Problem requirements
Write out, precisely and in full, each line of the material.

========================

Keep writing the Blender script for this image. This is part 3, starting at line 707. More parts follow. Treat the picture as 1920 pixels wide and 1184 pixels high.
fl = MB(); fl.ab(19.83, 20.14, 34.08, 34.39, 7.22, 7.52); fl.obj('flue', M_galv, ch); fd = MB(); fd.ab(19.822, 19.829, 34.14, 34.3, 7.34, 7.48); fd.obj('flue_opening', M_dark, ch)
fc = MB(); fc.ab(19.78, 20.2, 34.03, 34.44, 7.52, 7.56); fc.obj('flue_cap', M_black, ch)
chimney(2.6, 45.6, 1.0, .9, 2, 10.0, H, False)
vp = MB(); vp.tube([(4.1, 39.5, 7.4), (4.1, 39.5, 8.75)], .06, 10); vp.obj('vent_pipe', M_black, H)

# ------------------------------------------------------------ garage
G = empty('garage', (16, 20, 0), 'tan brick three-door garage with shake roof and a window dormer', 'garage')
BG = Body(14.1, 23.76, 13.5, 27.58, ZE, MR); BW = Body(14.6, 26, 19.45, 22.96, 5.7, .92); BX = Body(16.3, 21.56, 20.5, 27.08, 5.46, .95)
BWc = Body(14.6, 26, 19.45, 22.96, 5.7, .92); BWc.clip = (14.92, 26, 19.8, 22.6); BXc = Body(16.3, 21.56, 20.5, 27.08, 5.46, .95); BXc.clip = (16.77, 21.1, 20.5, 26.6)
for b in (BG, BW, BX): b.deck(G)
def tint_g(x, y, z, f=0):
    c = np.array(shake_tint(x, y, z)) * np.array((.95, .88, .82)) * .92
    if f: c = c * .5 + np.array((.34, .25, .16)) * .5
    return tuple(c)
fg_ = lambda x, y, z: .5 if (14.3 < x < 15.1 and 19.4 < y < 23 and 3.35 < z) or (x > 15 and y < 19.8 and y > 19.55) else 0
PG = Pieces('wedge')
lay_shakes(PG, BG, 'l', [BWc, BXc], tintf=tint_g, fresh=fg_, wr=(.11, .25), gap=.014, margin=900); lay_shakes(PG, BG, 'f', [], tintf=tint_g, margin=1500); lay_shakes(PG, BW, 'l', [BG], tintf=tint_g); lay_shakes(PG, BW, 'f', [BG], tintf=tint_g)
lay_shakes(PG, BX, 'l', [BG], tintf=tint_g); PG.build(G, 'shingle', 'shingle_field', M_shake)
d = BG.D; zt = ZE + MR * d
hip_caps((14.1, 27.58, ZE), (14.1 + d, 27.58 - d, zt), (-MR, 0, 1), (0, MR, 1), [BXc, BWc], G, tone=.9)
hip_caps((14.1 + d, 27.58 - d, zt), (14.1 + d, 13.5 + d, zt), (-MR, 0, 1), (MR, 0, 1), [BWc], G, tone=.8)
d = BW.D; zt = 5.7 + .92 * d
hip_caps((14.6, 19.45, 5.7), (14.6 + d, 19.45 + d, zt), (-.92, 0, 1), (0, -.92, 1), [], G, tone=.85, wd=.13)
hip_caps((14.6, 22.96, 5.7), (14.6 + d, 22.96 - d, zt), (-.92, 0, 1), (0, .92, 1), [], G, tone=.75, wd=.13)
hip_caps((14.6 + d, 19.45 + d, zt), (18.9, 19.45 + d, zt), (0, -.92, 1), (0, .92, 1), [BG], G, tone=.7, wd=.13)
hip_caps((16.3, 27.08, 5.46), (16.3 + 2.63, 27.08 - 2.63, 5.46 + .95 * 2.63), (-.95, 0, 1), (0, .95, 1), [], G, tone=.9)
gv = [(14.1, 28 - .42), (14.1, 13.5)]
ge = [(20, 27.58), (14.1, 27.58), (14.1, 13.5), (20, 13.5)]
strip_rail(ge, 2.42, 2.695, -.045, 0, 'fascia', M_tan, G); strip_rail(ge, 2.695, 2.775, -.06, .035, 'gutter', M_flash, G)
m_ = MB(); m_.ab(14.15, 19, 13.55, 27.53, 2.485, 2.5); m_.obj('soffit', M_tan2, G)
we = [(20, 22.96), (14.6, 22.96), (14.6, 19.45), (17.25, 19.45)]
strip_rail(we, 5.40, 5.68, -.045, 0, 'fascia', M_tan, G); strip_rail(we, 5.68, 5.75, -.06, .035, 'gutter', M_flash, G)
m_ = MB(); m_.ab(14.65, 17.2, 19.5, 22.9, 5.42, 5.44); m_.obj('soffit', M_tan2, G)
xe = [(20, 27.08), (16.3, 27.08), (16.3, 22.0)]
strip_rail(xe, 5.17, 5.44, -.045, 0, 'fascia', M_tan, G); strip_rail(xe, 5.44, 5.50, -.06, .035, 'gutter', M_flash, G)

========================

Reply
Keep writing the Blender script for this image. This is part 3, starting at line 707. More parts follow. Treat the picture as 1920 pixels wide and 1184 pixels high.
fl = MB(); fl.ab(19.83, 20.14, 34.08, 34.39, 7.22, 7.52); fl.obj('flue', M_galv, ch); fd = MB(); fd.ab(19.822, 19.829, 34.14, 34.3, 7.34, 7.48); fd.obj('flue_opening', M_dark, ch)
fc = MB(); fc.ab(19.78, 20.2, 34.03, 34.44, 7.52, 7.56); fc.obj('flue_cap', M_black, ch)
chimney(2.6, 45.6, 1.0, .9, 2, 10.0, H, False)
vp = MB(); vp.tube([(4.1, 39.5, 7.4), (4.1, 39.5, 8.75)], .06, 10); vp.obj('vent_pipe', M_black, H)

# ------------------------------------------------------------ garage
G = empty('garage', (16, 20, 0), 'tan brick three-door garage with shake roof and a window dormer', 'garage')
BG = Body(14.1, 23.76, 13.5, 27.58, ZE, MR); BW = Body(14.6, 26, 19.45, 22.96, 5.7, .92); BX = Body(16.3, 21.56, 20.5, 27.08, 5.46, .95)
BWc = Body(14.6, 26, 19.45, 22.96, 5.7, .92); BWc.clip = (14.92, 26, 19.8, 22.6); BXc = Body(16.3, 21.56, 20.5, 27.08, 5.46, .95); BXc.clip = (16.77, 21.1, 20.5, 26.6)
for b in (BG, BW, BX): b.deck(G)
def tint_g(x, y, z, f=0):
    c = np.array(shake_tint(x, y, z)) * np.array((.95, .88, .82)) * .92
    if f: c = c * .5 + np.array((.34, .25, .16)) * .5
    return tuple(c)
fg_ = lambda x, y, z: .5 if (14.3 < x < 15.1 and 19.4 < y < 23 and 3.35 < z) or (x > 15 and y < 19.8 and y > 19.55) else 0
PG = Pieces('wedge')
lay_shakes(PG, BG, 'l', [BWc, BXc], tintf=tint_g, fresh=fg_, wr=(.11, .25), gap=.014, margin=900); lay_shakes(PG, BG, 'f', [], tintf=tint_g, margin=1500); lay_shakes(PG, BW, 'l', [BG], tintf=tint_g); lay_shakes(PG, BW, 'f', [BG], tintf=tint_g)
lay_shakes(PG, BX, 'l', [BG], tintf=tint_g); PG.build(G, 'shingle', 'shingle_field', M_shake)
d = BG.D; zt = ZE + MR * d
hip_caps((14.1, 27.58, ZE), (14.1 + d, 27.58 - d, zt), (-MR, 0, 1), (0, MR, 1), [BXc, BWc], G, tone=.9)
hip_caps((14.1 + d, 27.58 - d, zt), (14.1 + d, 13.5 + d, zt), (-MR, 0, 1), (MR, 0, 1), [BWc], G, tone=.8)
d = BW.D; zt = 5.7 + .92 * d
hip_caps((14.6, 19.45, 5.7), (14.6 + d, 19.45 + d, zt), (-.92, 0, 1), (0, -.92, 1), [], G, tone=.85, wd=.13)
hip_caps((14.6, 22.96, 5.7), (14.6 + d, 22.96 - d, zt), (-.92, 0, 1), (0, .92, 1), [], G, tone=.75, wd=.13)
hip_caps((14.6 + d, 19.45 + d, zt), (18.9, 19.45 + d, zt), (0, -.92, 1), (0, .92, 1), [BG], G, tone=.7, wd=.13)
hip_caps((16.3, 27.08, 5.46), (16.3 + 2.63, 27.08 - 2.63, 5.46 + .95 * 2.63), (-.95, 0, 1), (0, .95, 1), [], G, tone=.9)
gv = [(14.1, 28 - .42), (14.1, 13.5)]
ge = [(20, 27.58), (14.1, 27.58), (14.1, 13.5), (20, 13.5)]
strip_rail(ge, 2.42, 2.695, -.045, 0, 'fascia', M_tan, G); strip_rail(ge, 2.695, 2.775, -.06, .035, 'gutter', M_flash, G)
m_ = MB(); m_.ab(14.15, 19, 13.55, 27.53, 2.485, 2.5); m_.obj('soffit', M_tan2, G)
we = [(20, 22.96), (14.6, 22.96), (14.6, 19.45), (17.25, 19.45)]
strip_rail(we, 5.40, 5.68, -.045, 0, 'fascia', M_tan, G); strip_rail(we, 5.68, 5.75, -.06, .035, 'gutter', M_flash, G)
m_ = MB(); m_.ab(14.65, 17.2, 19.5, 22.9, 5.42, 5.44); m_.obj('soffit', M_tan2, G)
xe = [(20, 27.08), (16.3, 27.08), (16.3, 22.0)]
strip_rail(xe, 5.17, 5.44, -.045, 0, 'fascia', M_tan, G); strip_rail(xe, 5.44, 5.50, -.06, .035, 'gutter', M_flash, G)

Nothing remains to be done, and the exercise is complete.